What happens if someone is in jail and can’t make it to work? Can they be fired? Or is their contract of employment frustrated? Or does the employer have to keep their job open for them?
In a recent decision, the Ontario Labour Relations Board (the “Board“) determined that an employee was not entitled to notice/Termination Pay pursuant to the Employment Standards Act, 2000 (the “Act“) due to the fact that his employment had been frustrated as a result of his incarceration.
Background
In Adam West v J. Dowswell Farms Ltd. the employee was employed first as a seasonal worker and ultimately as a year-round Farm Manager. In May of 2019, he was arrested and charged with a criminal offence. He advised his employer about the arrest but did not lose any time from work as a result. On March 28, 2022, he was convicted and sentenced to 18 months in custody but was released on bail the following day pending his appeal of his conviction and sentence. The employee’s appeal was heard on December 19, 2022, and was unsuccessful. As a result, he was required to surrender to police and begin serving his sentence on January 27, 2023.

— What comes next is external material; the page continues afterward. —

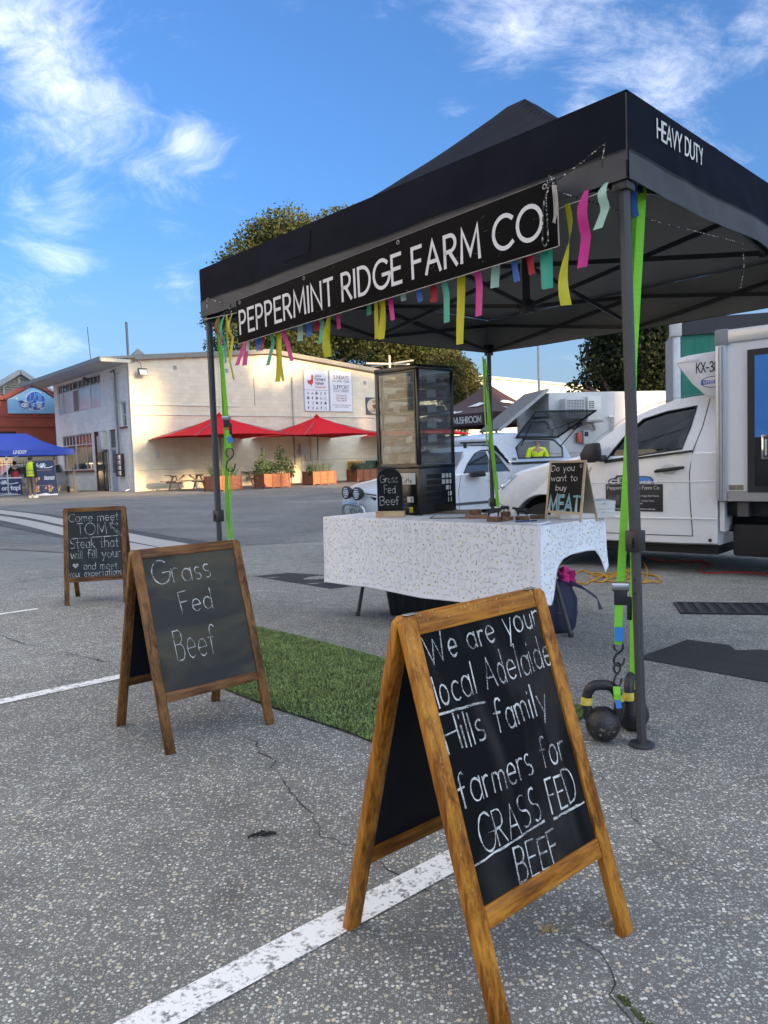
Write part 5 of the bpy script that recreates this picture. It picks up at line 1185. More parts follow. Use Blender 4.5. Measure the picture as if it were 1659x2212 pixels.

The employee advised the employer on January 26, 2023, that he would not be present at work the following day and “for an indeterminate period thereafter”. The employee’s sister engaged in further correspondence with the employer on the employee’s behalf and advised them that the employee’s sentence was for 18 months, but that he could be out in 6 months on parole.
The employer terminated the employee’s employment on January 28, 2023, for abandonment of employment. On March 4, 2023, the employee’s sister advised the employer that the employee would have a further bail hearing on March 10, 2023, and could be released pending a further appeal. The employer replied to confirm that the employee’s employment had ended, and the employer had hired a new employee to replace him. Ultimately, the employee was released on further bail on March 13, 2023.
The employee filed a claim with the Ministry of Labour alleging that the employer had failed to provide him with notice/Termination Pay in accordance with the Act. The Employment Standards Officer declined to issue an Order to Pay. The employee then pursued an application for review of that decision to the Board.
Arguments
The employee’s sole argument was that the employer was always fully aware of his circumstances, having been kept informed by his sister, and as a result had no reason to terminate his employment without notice or Termination Pay.
The employer took the position that it had terminated the employee’s employment for wilful misconduct in relation to the acts underlying the employee’s criminal conviction, which resulted in his incarceration and inability to attend work. In the alternative, the employer argued that the employee’s incarceration had rendered his continued employment impossible or frustrated the employment relationship.
Findings of the Board
In regards to the employer’s first argument, the Board noted that in a previous decision, it had specifically held that “unless the misconduct underlying the criminal conviction was directly related to the employment, the conviction and incarceration do not establish wilful misconduct under the Act.” However, the Board found that it did not need to deal with the issue of whether the employee had engaged in wilful misconduct, because the employer’s second argument that the employment relationship had been frustrated was sound.
The Board noted that “[t]he basic bargain of any employment contract is that an employee provides their labour to the employer and the employer provides compensation to the employee for their labour. Different employment relationships will have different essential requirements around how, when and where the labour by the employee is to be provided“.
In this case, the employee’s employment required his physical attendance daily at the employer’s farm. Further, the critical period in the employer’s operation occurred during the planting season, which started in April. Up until March, the employer had no reason to expect that the employee would be able to fulfil his employment obligations until July at the earliest.
In short, the Board concluded that at the time his employment was terminated, it was impossible for the employee to perform his employment duties, as he was incarcerated. Further, there was no reasonable expectation that he would be able to fulfil his employment duties for the foreseeable future, and certainly not before the start of the critical planting season. As the employment relationship had been frustrated, he was not entitled to notice/Termination Pay pursuant to the Act.
Finally, the Board noted that when an employee is unable to attend work, it is their responsibility to seek the employer’s permission to be absent, which the employee in this case had not done.
Key Takeaways
This case highlights that frustration of contract will always require a fact specific analysis. As the Board noted, every employment relationship will have different essential requirements. In this case, the fact that the employer was approaching a critical time in their business, which the employer understood the employee would not be available for, was an important factor in assessing whether the employee would be able to return to work in “the foreseeable future”.
Employers should always seek legal advice before taking the position that a contract of employment has been frustrated. In that regard, employers need to be aware that when the employment relationship is frustrated in particular circumstances, specifically due to the illness or injury of an employee, the employer will still be obligated to provide the employee with their minimum entitlements pursuant to the Act.
Employees who are advised that their employment relationship has been frustrated should speak with an employment lawyer as soon as possible, and certainly before signing any documentation related to the cessation of the employment relationship, to ensure their rights are protected.